SACRISTAN, j. Gimeno.  & GÓMEZ, A. I. Pérez. Compreender  e Transformar o Ensino. Porto Alegre: Artmed, 1998.
TESCAROLO, Ricardo. A Escola Como Sistema Complexo. São Paulo: Escrituras, 2005.



[1] Professor na UNOESC – Universidade do Oeste de Santa Catarina e na Rede Pública de Santa Catarina.
[2] Um sapato perdido (Ou quando os olhares “sabem” olhar)
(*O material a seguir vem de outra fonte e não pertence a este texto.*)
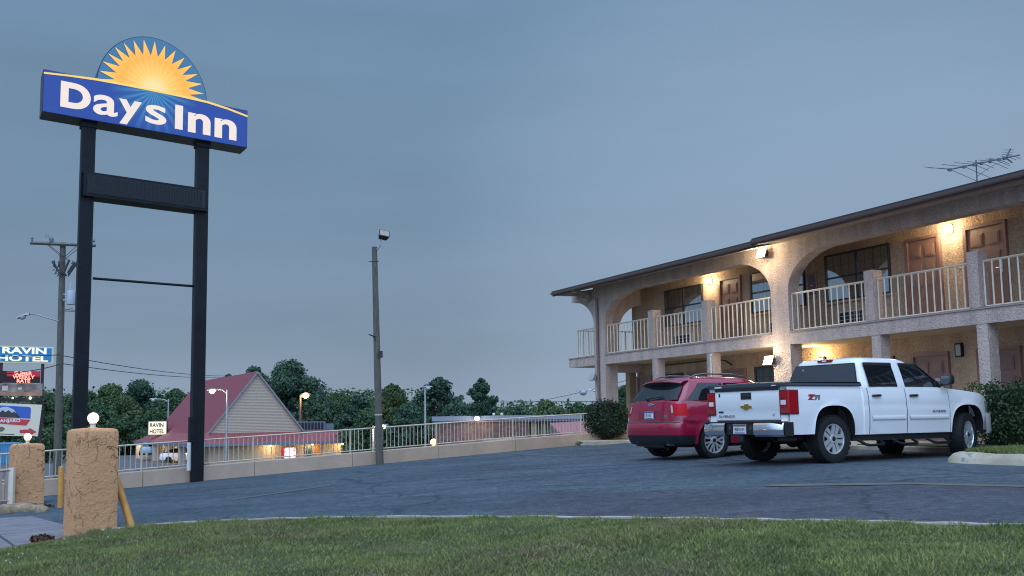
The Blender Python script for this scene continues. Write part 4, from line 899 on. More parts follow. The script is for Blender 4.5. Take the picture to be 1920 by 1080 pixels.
b = MB(); b.box(-.1, 7.1, -.26, .26, -.1, 1.15, Matrix.Rotation(BA, 4, 'Z')); b.build('dark_core', MATS['bush_core'], hg)  # solid near-black block inside the hedge, behind the leaves
# ================================================================== VEHICLES
def superarch(xc, zc, rx, rz, n, x):
    u = abs(x - xc) / rx
    return zc + rz * max(0.0, 1 - u ** n) ** (1 / n) if u < 1 else None
def side_stations(x0, x1, arches, step=.07):
    xs = set()
    n = int((x1 - x0) / step)
    for i in range(n + 1): xs.add(round(x0 + (x1 - x0) * i / n, 5))
    for (xc, zc, rx, rz, nn) in arches:
        xs = {x for x in xs if abs(x - xc) > rx + .01 or x in (x0, x1)}
        for i in range(29): xs.add(round(xc - rx * math.cos(math.pi * i / 28), 5))
        xs.add(round(xc - rx - .03, 5)); xs.add(round(xc + rx + .03, 5))
    return sorted(x for x in xs if x0 - 1e-6 <= x <= x1 + 1e-6)
def body_side(b, xs, zbf, ztf, wf, arches, side, rows=16, lip=.16):
    """one body side as an ordered sheet: bottom edge follows the wheel arches, plus an inward return"""
    G = []; m0 = len(b.m)
    for x in xs:
        zb = zbf(x)
        for (xc, zc, rx, rz, nn) in arches:
            z_ = superarch(xc, zc, rx, rz, nn, x)
            if z_ is not None: zb = max(zb, z_)
        zt = ztf(x)
        r = [(x, side * (wf(x, zb) - lip), zb + .004)] if lip else []
        for k in range(rows + 1):
            t_ = k / rows; t_ = t_ * .75 + .25 * t_ * t_ * (3 - 2 * t_); z = zb + (zt - zb) * t_; r.append((x, side * wf(x, z), z))
        G.append(r)
    b.grid(G)
    if lip:
        for i in range(m0, len(b.m), rows + 1): b.m[i] = 1
def rings_shell(b, levels, n=64, p=7.0, cap=True):
    """levels: (z, xr, xf, w) -> stacked rounded plan outlines"""
    G = []
    for (z, xr, xf, w_) in levels:
        cx, a = (xr + xf) / 2, (xf - xr) / 2; r = []
        for k in range(n):
            th = 2 * math.pi * (k + .5) / n; c, s = math.cos(th), math.sin(th)
            q = (abs(c) ** p + abs(s) ** p) ** (1 / p); r.append((cx + a * c / q, w_ * s / q, z))
        G.append(r)
    b.grid(G, True)
    if cap: b.f.append(tuple(range(len(b.v) - n, len(b.v)))); b.m.append(b.cur)
def interp(tab, z):
    if z <= tab[0][0]: return tab[0][1:]
    for a, c in zip(tab[:-1], tab[1:]):
        if z <= c[0]:
            t_ = (z - a[0]) / (c[0] - a[0]); return tuple(p + (q - p) * t_ for p, q in zip(a[1:], c[1:]))
    return tab[-1][1:]
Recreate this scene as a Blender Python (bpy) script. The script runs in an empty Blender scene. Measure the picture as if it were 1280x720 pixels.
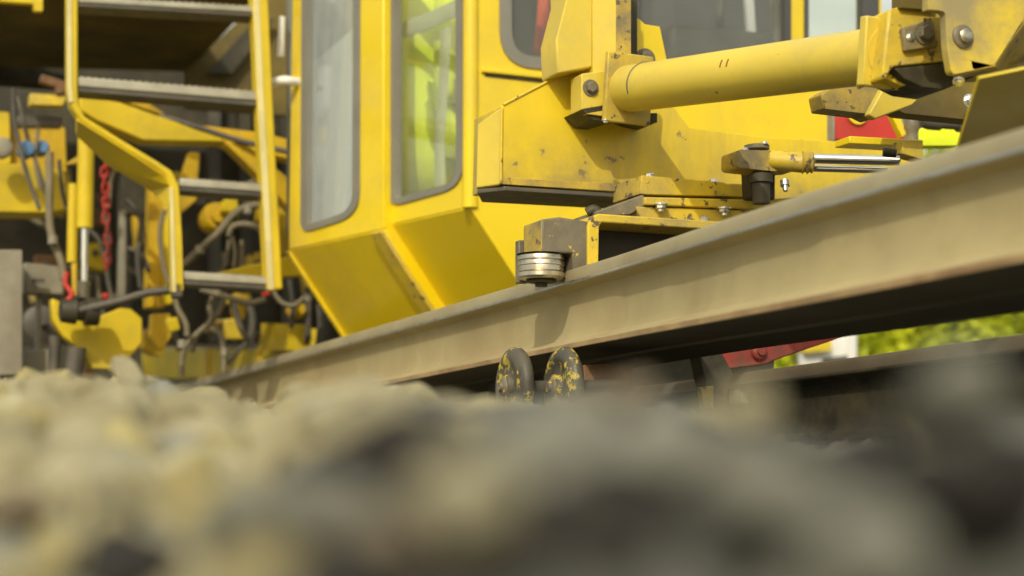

“Naquela manhã, decidi sair com Mateo, meu pequeno filho, para fazer algumas compras. As necessidades familiares eram, como quase sempre, ecléticas: fraldas, disquetes, o último livro de Ana Miranda e algumas garrafas de vinho argentino, difíceis de encontrar no Rio de Janeiro por um bom preço. Depois de algumas quadras, Teo dormiu tranqüilamente em seu carrinho. Enquanto ele sonhava com alguma coisa provavelmente mágica, percebi que um de seus sapatos estava desamarrado e quase caindo. Decidi tirá-lo para evitar que, por um descuido, se perdesse. Poucos segundos depois, uma elegante senhora me alertou: “cuidado!, seu filho perdeu um sapatinho”.”Obrigado – respondi – mas fui eu mesmo que tirei”. Alguns metros à frente, o porteiro de um edifício, de sorriso tímido e poucas palavras, moveu sua cabeça em direção ao pé de Mateo, dizendo em um tom grave: “o sapato”. Levantei o polegar em sinal de agradecimento, e continuei meu caminho. Antes de chegar ao supermercado, dobrando a esquina da Avenida Nossa Senhora de Copacabana com a Rainha Elizabeth, um surfista igualmente preocupado com o destino do sapato de Teo disse: “ô, mané, teu filho perdeu a sandália”. Ergui o dedo novamente e sorri agradecendo, mas já sem tanto entusiasmo. No supermercado, as pessoas continuaram chamando minha atenção. A suposta perda do sapato de Mateo não deixava de gerar diferentes mostras de solidariedade e alerta. Chegando a nosso apartamento, João, o porteiro, orgulhando-se de sua habitual teatralidade, gritou despertando o menino: “Mateo! Seu pai perdeu o sapato outra vez”. O sol tornava aquela manhã especialmente brilhante. A preocupação das pessoas com o paradeiro do sapato de meu filho, mesmo que insistentemente, dava-lhe um toque solidário que a tornava mais ainda alegre ou, pelo menos, fraternal. Contudo, estando a salvo dos chamados de atenção, comecei a ser invadido por uma estranha sensação de mal-estar (Gentili, 2003 p. 27).